### PROVIDED RECORDS
● ● ● ●
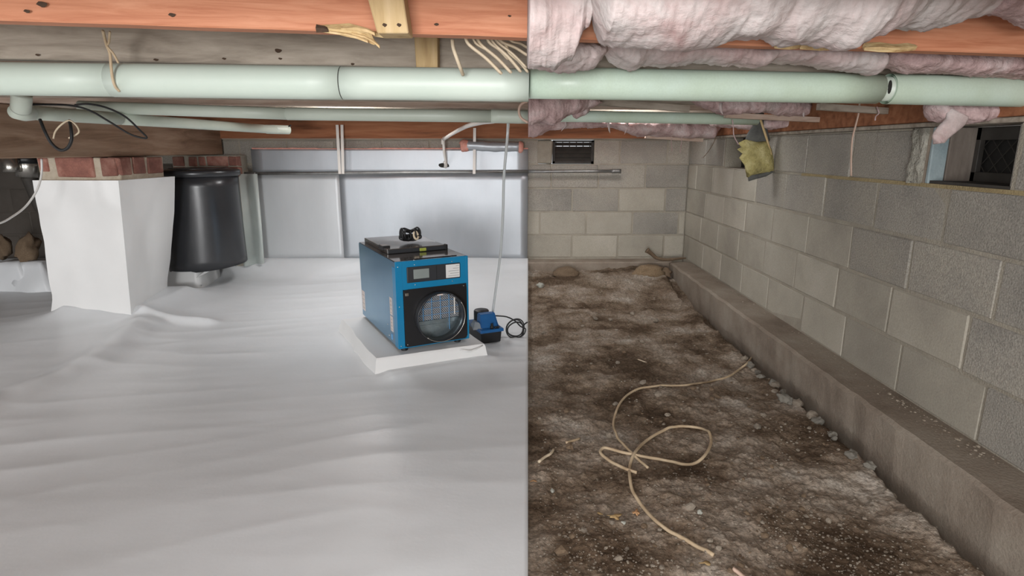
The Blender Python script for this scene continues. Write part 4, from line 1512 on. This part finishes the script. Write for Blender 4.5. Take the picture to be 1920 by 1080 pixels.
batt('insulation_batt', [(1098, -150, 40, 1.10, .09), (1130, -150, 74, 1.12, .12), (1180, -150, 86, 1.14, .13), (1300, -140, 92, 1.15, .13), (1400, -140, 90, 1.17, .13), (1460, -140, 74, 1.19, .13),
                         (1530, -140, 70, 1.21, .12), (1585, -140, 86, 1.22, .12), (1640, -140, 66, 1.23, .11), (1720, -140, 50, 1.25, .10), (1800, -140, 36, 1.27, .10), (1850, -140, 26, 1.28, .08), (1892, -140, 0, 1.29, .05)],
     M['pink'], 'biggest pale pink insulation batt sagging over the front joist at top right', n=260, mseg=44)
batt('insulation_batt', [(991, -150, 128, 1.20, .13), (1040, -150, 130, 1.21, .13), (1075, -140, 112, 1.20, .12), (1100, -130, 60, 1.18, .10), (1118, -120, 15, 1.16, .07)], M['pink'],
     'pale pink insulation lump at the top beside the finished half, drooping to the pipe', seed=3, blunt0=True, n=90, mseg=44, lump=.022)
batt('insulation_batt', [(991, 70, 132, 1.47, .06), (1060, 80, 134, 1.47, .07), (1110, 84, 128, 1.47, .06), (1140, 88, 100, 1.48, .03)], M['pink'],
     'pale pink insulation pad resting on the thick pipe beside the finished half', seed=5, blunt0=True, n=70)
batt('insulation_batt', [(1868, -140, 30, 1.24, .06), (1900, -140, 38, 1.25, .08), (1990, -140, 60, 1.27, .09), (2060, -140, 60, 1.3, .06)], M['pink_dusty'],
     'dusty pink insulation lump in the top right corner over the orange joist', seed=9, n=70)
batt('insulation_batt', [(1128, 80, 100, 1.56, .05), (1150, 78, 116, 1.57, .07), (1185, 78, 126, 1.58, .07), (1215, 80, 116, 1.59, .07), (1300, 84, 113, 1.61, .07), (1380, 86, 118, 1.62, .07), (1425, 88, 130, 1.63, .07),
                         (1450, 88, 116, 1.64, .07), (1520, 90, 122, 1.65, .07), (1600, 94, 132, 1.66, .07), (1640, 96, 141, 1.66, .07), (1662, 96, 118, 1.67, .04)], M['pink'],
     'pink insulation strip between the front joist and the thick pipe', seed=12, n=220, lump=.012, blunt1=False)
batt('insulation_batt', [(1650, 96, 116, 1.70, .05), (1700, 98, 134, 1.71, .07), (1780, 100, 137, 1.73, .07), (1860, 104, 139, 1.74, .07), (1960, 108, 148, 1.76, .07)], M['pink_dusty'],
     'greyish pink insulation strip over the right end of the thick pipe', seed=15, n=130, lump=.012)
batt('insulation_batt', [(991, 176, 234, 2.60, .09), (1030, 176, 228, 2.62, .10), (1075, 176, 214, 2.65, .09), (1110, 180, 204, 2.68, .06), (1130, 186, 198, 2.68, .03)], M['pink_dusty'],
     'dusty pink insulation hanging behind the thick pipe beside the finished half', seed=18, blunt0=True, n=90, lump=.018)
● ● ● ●
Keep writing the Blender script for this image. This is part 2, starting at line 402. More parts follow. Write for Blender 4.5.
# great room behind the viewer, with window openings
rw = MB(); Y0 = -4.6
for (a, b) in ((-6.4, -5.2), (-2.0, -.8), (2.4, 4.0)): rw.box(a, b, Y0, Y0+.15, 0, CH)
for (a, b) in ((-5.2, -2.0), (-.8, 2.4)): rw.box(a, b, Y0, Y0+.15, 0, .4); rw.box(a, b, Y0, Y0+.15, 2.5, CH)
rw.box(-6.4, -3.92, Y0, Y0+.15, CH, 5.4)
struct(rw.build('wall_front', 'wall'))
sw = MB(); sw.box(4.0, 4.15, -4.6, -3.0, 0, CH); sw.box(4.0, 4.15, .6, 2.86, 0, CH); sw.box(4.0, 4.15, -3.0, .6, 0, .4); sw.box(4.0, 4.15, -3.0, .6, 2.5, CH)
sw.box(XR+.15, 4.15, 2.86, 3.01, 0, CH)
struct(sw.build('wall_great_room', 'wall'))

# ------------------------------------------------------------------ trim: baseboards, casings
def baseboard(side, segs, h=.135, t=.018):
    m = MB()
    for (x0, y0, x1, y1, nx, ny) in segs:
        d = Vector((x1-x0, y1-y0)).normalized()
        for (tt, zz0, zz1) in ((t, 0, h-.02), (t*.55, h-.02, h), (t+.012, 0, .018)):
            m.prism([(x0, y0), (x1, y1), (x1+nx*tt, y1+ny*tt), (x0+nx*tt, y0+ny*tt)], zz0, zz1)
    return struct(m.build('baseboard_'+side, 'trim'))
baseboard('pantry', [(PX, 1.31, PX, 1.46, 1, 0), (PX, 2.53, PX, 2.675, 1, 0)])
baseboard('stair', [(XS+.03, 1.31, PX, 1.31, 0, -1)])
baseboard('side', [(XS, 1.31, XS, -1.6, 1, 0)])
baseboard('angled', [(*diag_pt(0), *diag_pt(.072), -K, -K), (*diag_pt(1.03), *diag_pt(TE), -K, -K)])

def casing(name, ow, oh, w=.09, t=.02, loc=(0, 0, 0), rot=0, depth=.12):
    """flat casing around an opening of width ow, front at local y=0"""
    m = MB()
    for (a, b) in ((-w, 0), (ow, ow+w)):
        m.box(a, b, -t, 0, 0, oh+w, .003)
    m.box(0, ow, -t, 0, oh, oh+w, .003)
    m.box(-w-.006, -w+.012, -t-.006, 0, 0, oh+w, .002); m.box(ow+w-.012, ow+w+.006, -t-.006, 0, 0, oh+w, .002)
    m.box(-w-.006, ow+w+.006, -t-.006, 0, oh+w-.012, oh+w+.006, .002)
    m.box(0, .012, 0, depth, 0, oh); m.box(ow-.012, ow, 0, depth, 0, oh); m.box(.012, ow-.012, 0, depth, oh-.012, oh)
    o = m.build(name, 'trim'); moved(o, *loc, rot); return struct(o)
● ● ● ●
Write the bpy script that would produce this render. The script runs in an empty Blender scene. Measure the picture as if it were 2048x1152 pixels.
● ● ● ●
### INSTRUCTIONS FOR THE TASK
Using the records above, copy each line that contains "part".

### THE SOLUTION
The Blender Python script for this scene continues. Write part 4, from line 1512 on. This part finishes the script. Write for Blender 4.5. Take the picture to be 1920 by 1080 pixels.
Keep writing the Blender script for this image. This is part 2, starting at line 402. More parts follow. Write for Blender 4.5.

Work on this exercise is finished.